### WHAT YOU SHOULD DO
All material below is to be reproduced exactly.

## begin

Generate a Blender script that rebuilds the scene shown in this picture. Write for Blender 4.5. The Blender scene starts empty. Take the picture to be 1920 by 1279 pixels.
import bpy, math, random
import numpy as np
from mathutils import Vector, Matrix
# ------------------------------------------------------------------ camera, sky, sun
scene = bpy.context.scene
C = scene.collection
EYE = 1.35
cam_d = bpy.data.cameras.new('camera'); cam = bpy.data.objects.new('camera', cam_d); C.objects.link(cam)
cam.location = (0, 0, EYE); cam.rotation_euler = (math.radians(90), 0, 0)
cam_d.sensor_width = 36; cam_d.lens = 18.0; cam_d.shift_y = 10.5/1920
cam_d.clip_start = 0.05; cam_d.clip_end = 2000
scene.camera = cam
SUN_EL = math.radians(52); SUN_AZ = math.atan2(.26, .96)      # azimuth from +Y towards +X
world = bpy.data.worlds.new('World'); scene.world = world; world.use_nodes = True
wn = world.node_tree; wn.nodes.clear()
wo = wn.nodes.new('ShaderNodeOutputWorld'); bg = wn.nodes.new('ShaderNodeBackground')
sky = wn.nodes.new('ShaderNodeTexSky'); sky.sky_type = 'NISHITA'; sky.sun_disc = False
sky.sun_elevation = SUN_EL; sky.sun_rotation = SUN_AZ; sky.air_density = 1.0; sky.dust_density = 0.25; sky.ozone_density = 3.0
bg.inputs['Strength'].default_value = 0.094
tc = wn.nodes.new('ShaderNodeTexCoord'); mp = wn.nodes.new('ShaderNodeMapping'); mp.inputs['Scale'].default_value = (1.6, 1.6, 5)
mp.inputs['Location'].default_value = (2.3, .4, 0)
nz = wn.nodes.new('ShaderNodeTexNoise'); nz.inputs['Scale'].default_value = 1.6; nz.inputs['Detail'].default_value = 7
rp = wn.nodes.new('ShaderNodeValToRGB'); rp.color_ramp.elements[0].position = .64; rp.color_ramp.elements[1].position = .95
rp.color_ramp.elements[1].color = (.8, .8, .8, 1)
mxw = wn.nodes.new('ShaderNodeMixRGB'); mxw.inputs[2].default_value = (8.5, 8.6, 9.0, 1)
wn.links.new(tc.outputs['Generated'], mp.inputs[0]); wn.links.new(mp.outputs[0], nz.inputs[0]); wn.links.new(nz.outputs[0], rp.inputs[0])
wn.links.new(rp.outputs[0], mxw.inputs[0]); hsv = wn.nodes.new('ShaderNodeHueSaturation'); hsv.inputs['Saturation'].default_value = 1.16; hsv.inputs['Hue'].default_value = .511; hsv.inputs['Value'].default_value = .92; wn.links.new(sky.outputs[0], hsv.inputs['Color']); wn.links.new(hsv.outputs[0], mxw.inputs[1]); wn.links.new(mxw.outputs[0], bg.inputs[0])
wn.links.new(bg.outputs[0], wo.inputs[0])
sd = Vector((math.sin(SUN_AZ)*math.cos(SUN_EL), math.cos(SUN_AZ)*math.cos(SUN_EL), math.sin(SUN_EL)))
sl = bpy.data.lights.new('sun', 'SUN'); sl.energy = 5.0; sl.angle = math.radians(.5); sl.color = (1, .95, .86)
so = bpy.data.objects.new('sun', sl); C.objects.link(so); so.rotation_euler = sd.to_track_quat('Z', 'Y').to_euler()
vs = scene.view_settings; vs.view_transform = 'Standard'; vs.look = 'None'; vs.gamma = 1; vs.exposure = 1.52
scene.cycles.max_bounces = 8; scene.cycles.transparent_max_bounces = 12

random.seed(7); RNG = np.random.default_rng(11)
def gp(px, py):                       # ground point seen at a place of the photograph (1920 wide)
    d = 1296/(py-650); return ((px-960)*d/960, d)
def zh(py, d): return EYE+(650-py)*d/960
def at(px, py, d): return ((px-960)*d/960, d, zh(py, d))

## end

### RESPONSE TO THE TASK
Generate a Blender script that rebuilds the scene shown in this picture. Write for Blender 4.5. The Blender scene starts empty. Take the picture to be 1920 by 1279 pixels.
import bpy, math, random
import numpy as np
from mathutils import Vector, Matrix
# ------------------------------------------------------------------ camera, sky, sun
scene = bpy.context.scene
C = scene.collection
EYE = 1.35
cam_d = bpy.data.cameras.new('camera'); cam = bpy.data.objects.new('camera', cam_d); C.objects.link(cam)
cam.location = (0, 0, EYE); cam.rotation_euler = (math.radians(90), 0, 0)
cam_d.sensor_width = 36; cam_d.lens = 18.0; cam_d.shift_y = 10.5/1920
cam_d.clip_start = 0.05; cam_d.clip_end = 2000
scene.camera = cam
SUN_EL = math.radians(52); SUN_AZ = math.atan2(.26, .96)      # azimuth from +Y towards +X
world = bpy.data.worlds.new('World'); scene.world = world; world.use_nodes = True
wn = world.node_tree; wn.nodes.clear()
wo = wn.nodes.new('ShaderNodeOutputWorld'); bg = wn.nodes.new('ShaderNodeBackground')
sky = wn.nodes.new('ShaderNodeTexSky'); sky.sky_type = 'NISHITA'; sky.sun_disc = False
sky.sun_elevation = SUN_EL; sky.sun_rotation = SUN_AZ; sky.air_density = 1.0; sky.dust_density = 0.25; sky.ozone_density = 3.0
bg.inputs['Strength'].default_value = 0.094
tc = wn.nodes.new('ShaderNodeTexCoord'); mp = wn.nodes.new('ShaderNodeMapping'); mp.inputs['Scale'].default_value = (1.6, 1.6, 5)
mp.inputs['Location'].default_value = (2.3, .4, 0)
nz = wn.nodes.new('ShaderNodeTexNoise'); nz.inputs['Scale'].default_value = 1.6; nz.inputs['Detail'].default_value = 7
rp = wn.nodes.new('ShaderNodeValToRGB'); rp.color_ramp.elements[0].position = .64; rp.color_ramp.elements[1].position = .95
rp.color_ramp.elements[1].color = (.8, .8, .8, 1)
mxw = wn.nodes.new('ShaderNodeMixRGB'); mxw.inputs[2].default_value = (8.5, 8.6, 9.0, 1)
wn.links.new(tc.outputs['Generated'], mp.inputs[0]); wn.links.new(mp.outputs[0], nz.inputs[0]); wn.links.new(nz.outputs[0], rp.inputs[0])
wn.links.new(rp.outputs[0], mxw.inputs[0]); hsv = wn.nodes.new('ShaderNodeHueSaturation'); hsv.inputs['Saturation'].default_value = 1.16; hsv.inputs['Hue'].default_value = .511; hsv.inputs['Value'].default_value = .92; wn.links.new(sky.outputs[0], hsv.inputs['Color']); wn.links.new(hsv.outputs[0], mxw.inputs[1]); wn.links.new(mxw.outputs[0], bg.inputs[0])
wn.links.new(bg.outputs[0], wo.inputs[0])
sd = Vector((math.sin(SUN_AZ)*math.cos(SUN_EL), math.cos(SUN_AZ)*math.cos(SUN_EL), math.sin(SUN_EL)))
sl = bpy.data.lights.new('sun', 'SUN'); sl.energy = 5.0; sl.angle = math.radians(.5); sl.color = (1, .95, .86)
so = bpy.data.objects.new('sun', sl); C.objects.link(so); so.rotation_euler = sd.to_track_quat('Z', 'Y').to_euler()
vs = scene.view_settings; vs.view_transform = 'Standard'; vs.look = 'None'; vs.gamma = 1; vs.exposure = 1.52
scene.cycles.max_bounces = 8; scene.cycles.transparent_max_bounces = 12

random.seed(7); RNG = np.random.default_rng(11)
def gp(px, py):                       # ground point seen at a place of the photograph (1920 wide)
    d = 1296/(py-650); return ((px-960)*d/960, d)
def zh(py, d): return EYE+(650-py)*d/960
def at(px, py, d): return ((px-960)*d/960, d, zh(py, d))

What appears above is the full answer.